The bond passed with 4,411 votes, or 73 percent. Twenty-seven percent, or 1,629 people, voted against it.

Warr said this is the first comprehensive road and bridge plan from the county, and the planning started in 2015.

To figure out how much remodeling was needed, the county hired engineers to analyze the condition of each road. Smith County Judge Nathaniel Moran said the study is how the county came up with a six year plan, costing roughly $100 million.

The project will be completed in two phases. Phase one is the $39.5 million bond, and covers the first three years of the plan.

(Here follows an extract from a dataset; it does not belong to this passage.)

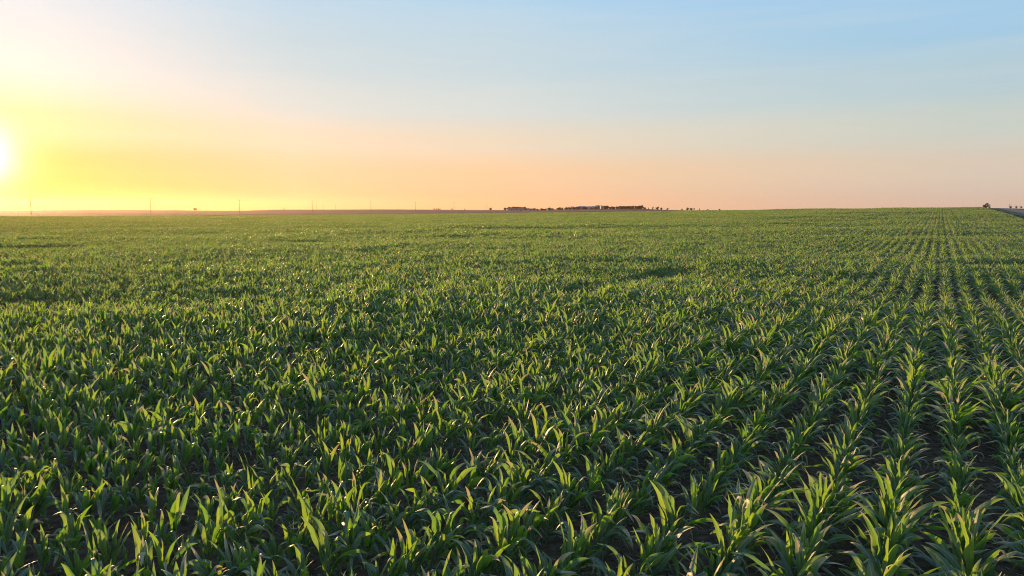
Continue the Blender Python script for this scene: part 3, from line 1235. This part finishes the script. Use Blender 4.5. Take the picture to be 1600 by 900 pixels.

Moran said those in opposition did not want any debt for the county, but he said there was no way around it.
The county has been putting $3-4 million from the reserve fund annually towards roads and bridges, but Moran said that's not enough for the amount of upkeep.

"Since there really hasn't been enough money flowing into roads and bridges for the last several decades," Moran said. "We really needed to take a pause, catch up, and make sure this doesn't happen again."

The bond will add 0.7 cents to the current tax rate. The debt service portion of the county’s property tax rate will increase from 3.16 cents per $100 property valuation to 3.86 cents, according to Moran.

Based on the current average home value of $165,841, the annual tax increase will be $11.61 annually.

Work will begin in late spring of 2018.